§ Challenge: Search the data for the word "Blender" and copy every line that contains it.

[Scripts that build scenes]
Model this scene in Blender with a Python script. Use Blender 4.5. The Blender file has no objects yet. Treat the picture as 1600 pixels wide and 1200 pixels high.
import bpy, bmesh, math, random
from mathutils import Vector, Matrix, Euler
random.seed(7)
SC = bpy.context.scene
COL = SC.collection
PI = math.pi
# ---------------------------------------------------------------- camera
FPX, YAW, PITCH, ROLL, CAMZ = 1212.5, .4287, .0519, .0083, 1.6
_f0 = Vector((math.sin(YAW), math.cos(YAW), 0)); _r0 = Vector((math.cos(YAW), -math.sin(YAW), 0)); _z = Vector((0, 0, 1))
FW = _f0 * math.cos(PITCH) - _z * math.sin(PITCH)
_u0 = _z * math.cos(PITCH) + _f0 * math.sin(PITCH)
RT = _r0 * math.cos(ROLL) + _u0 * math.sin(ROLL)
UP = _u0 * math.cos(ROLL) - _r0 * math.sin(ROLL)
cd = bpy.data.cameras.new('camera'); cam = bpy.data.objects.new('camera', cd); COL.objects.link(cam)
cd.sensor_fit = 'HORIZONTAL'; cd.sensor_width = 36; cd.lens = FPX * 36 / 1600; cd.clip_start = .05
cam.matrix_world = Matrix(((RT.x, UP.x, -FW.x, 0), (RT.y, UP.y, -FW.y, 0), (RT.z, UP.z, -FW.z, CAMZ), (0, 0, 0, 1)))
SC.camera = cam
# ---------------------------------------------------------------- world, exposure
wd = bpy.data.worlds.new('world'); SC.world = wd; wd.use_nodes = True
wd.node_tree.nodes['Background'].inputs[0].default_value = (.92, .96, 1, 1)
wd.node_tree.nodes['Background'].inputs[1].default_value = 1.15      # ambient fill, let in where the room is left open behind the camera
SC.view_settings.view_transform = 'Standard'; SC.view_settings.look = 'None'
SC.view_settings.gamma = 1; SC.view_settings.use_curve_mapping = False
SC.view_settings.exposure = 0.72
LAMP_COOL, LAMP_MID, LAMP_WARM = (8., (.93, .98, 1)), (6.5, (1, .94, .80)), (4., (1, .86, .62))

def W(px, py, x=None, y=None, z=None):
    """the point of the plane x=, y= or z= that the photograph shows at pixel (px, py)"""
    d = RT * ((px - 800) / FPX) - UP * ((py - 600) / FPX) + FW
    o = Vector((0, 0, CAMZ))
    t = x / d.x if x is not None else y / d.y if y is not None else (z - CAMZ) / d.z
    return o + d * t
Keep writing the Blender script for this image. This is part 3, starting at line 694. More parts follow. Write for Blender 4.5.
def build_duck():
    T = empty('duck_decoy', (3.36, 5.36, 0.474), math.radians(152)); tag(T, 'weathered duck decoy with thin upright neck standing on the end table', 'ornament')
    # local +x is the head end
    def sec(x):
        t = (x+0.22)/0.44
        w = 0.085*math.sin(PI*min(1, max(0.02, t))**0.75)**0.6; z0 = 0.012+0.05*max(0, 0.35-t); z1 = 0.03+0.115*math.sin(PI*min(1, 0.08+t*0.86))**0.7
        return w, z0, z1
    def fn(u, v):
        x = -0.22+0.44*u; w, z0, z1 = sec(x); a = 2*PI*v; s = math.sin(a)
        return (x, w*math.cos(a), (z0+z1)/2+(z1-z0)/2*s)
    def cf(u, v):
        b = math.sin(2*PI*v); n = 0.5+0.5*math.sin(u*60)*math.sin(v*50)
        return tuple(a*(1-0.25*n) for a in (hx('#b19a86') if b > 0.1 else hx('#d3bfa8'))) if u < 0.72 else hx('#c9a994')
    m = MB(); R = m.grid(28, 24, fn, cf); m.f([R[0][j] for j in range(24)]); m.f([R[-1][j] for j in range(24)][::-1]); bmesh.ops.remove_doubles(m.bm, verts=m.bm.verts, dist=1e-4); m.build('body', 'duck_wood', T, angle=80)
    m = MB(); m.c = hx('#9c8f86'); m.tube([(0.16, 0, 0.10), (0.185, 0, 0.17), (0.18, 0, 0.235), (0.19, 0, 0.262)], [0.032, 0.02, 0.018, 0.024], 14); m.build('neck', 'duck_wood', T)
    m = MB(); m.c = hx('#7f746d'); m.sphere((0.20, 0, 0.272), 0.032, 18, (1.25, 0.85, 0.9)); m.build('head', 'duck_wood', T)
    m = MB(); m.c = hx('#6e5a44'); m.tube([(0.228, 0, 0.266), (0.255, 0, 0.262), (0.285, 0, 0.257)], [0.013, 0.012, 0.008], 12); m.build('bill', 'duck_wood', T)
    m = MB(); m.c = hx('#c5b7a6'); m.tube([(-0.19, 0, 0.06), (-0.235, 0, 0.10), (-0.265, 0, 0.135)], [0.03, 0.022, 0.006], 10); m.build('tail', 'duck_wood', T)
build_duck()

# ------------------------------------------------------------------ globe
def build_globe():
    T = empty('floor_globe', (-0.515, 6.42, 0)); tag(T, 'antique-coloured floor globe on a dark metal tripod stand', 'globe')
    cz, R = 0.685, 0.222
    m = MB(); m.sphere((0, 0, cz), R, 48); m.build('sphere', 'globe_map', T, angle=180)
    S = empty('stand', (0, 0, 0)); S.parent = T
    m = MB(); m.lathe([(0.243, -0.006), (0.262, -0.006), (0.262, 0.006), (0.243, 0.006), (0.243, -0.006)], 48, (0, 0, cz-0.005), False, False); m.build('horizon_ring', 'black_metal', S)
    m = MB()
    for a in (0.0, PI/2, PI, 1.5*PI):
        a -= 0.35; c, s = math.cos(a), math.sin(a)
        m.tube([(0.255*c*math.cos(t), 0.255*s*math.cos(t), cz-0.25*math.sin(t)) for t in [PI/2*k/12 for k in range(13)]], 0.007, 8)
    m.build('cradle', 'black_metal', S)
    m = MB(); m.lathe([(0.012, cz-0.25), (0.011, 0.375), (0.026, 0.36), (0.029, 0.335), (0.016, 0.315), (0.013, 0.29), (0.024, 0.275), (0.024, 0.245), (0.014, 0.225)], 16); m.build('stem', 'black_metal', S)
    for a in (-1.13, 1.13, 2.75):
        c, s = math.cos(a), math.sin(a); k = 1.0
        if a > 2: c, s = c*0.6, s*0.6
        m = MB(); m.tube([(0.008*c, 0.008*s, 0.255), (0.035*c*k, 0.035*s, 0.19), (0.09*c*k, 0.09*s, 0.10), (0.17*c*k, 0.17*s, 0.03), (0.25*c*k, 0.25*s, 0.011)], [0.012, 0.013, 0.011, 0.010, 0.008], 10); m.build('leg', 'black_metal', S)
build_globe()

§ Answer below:
Model this scene in Blender with a Python script. Use Blender 4.5. The Blender file has no objects yet. Treat the picture as 1600 pixels wide and 1200 pixels high.
Keep writing the Blender script for this image. This is part 3, starting at line 694. More parts follow. Write for Blender 4.5.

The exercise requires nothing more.